Si des mémoires ont pour seul but de présenter l'auteur par sa propre plume, L'Homme foudroyé est le recueil de petites mémoires, l'autobiographie de petits papiers, la meilleure jamais lue.
Blaise Cendrars, homme éperdu de foi et de voyages, se présente sans se présenter grâce à l'écriture, ce fléau sur lequel il est tombé, écrivant sur rien d'autre que l'action d'écrire - tandis qu'il écrit dans le froid et l'exultation d'avoir perdu tous ses papiers, après le pillage de sa maison : il s'effondra avant de se rendre compte, l'amertume de voir les pages s'envoler passée, de parvenir à la libération du poids des lettres… et d'écrire :
Et alors, j'ai pris feu dans ma solitude car écrire c'est se consumer…
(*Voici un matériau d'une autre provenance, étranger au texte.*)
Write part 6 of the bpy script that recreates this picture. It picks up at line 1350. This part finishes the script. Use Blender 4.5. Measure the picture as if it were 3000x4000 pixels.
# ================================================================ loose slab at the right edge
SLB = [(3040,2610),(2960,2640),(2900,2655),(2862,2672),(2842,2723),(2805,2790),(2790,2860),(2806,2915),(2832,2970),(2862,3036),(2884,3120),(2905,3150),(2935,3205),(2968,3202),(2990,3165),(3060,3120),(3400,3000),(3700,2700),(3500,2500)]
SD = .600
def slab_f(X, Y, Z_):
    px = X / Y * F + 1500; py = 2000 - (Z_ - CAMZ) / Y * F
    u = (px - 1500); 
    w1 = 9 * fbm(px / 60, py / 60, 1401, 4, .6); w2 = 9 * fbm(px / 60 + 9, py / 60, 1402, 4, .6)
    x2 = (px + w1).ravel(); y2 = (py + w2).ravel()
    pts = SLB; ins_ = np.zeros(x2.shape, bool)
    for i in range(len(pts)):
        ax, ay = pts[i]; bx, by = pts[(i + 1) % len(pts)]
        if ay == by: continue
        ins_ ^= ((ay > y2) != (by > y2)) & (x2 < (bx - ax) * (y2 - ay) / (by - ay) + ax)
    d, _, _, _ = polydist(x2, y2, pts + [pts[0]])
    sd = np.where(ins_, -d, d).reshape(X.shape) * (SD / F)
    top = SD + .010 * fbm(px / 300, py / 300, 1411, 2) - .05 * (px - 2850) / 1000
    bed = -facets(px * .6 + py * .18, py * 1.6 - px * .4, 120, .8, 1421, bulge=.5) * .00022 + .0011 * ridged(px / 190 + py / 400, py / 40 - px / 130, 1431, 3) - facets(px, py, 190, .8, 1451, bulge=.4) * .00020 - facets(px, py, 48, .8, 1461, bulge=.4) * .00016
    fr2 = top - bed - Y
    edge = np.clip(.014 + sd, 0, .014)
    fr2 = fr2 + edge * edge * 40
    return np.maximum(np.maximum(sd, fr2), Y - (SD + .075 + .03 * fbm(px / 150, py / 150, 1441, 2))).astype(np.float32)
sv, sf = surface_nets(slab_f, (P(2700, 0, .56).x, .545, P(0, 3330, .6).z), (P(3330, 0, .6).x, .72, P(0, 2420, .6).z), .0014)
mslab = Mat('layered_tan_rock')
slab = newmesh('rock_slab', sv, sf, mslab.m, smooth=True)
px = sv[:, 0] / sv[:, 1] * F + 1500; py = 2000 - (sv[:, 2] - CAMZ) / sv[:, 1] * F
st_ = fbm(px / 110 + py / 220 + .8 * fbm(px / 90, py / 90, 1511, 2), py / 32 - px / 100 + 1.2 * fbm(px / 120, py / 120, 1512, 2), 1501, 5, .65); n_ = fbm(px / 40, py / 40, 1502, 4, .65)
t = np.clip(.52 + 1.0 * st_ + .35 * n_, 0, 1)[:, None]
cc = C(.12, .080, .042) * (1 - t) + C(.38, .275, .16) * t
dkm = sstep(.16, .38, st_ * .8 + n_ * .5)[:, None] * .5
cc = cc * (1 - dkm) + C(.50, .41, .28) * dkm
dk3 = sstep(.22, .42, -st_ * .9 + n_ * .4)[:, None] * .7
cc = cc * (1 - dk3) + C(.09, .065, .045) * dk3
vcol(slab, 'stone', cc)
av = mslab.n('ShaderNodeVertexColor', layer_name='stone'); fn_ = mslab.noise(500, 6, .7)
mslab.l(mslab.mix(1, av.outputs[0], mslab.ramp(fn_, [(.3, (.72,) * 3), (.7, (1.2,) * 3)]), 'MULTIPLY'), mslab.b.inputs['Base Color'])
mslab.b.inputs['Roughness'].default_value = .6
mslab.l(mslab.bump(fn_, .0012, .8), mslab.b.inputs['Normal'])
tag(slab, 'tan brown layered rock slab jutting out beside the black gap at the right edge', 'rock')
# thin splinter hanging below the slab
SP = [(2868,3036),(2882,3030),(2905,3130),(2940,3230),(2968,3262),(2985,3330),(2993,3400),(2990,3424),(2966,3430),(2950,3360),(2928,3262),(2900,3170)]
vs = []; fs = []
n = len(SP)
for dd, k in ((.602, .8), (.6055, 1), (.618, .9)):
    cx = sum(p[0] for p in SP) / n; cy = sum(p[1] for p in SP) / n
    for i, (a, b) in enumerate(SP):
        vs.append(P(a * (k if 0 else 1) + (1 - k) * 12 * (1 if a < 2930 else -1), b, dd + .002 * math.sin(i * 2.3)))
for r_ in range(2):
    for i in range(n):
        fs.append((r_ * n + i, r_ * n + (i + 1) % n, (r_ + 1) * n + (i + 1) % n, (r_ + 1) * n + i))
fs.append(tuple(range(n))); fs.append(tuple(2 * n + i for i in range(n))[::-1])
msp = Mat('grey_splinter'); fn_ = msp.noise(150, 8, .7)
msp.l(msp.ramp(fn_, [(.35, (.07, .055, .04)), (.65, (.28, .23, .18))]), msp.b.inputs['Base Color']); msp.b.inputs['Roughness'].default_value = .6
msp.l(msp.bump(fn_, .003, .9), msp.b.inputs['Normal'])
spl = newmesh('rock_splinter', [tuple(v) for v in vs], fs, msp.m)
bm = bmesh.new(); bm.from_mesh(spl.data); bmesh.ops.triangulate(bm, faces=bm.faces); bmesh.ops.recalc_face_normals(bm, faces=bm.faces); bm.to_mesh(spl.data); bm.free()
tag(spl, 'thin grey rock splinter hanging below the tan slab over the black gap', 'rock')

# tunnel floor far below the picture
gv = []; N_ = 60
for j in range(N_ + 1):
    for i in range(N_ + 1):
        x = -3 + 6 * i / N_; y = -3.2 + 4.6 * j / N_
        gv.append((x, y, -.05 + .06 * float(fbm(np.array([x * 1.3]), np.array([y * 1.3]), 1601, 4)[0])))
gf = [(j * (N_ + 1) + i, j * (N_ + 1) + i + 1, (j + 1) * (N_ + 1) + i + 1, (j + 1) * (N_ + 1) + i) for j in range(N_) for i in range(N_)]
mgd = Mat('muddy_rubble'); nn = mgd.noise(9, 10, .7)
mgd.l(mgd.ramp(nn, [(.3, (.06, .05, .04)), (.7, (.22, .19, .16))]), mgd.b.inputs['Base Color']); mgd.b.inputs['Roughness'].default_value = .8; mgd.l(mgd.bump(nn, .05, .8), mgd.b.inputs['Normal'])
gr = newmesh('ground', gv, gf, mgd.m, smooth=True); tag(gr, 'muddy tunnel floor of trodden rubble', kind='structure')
Cendrars écrit ses expériences, ses anecdotes, ses rencontres, se faisant voyageur, poète, cinéaste, grand reporter, dans cette impression constante qu'il divague sur ses propres lettres ; seulement, sous tous ces points, il y a un contrepoint, et c'est l'idée fixe. Celle de l'écrivain, partout où il passe, elle est là ; celle qui permet à ce livre obscur de trouver sa clarté. L'énigme, et son avalanche de questions, est le moteur qui alimente la réflexion de l'auteur ; son impression que tout reste à découvrir, que tout reste à chercher, que tout ne peut se dévoiler au coeur du monde.
Tout est rentré sous terre, tout est enseveli.
Cendrars parcourt le monde, comme l'espace et le temps ; nous sommes ballotés entre le Brésil, Paris, Marseille et la Grande Guerre, les Années Folles… Les milieux décrits s'en vont à la chaîne, une grande chaîne mythologique pleine de motifs ; Cendrars raconte - il observe, lit et se fait ethnographe, s'épanche longuement sur les mœurs gitanes, brésiliennes, parisiennes, sur les artistes, les écrivains et les peintres. L'énumération est constante chez lui, c'est l'accumulation des rencontres, l'effusion des sensations qui s'expriment ; avec la conviction que le mystère, invincible, rôde quelque part. Sauf que les clefs, délivrant des interprétations et des écrits, sont jetées aux océans, ainsi les lettres créeraient à l'infini des portes et des serrures. Nous cherchons l'inconnu dans les abysses.
Le monde entier est toujours là.
Cendrars est avant tout un poète, un chantre de la modernité et un Bänkelsänger, composant ce livre comme une musique mystérieuse, qui pensait : "On n'écrit que soi." Et il représentait son monde. Le monde de l'homme foudroyé, ce religiosus, cet homme frappé par la mort, qui se rechercha une identité après la grande peur ; un homme qui s'enferma dans son monde, après l'avoir bâti, et se voua à la solitude, recherchant la contemplation - cette solitude dans laquelle on tombe, quelque part, avec quelqu'un, dans le coup de foudre :
Je te retrouverai dans l'abîme de lumière.
Mais toujours partir, tel est le verbe du vagabond.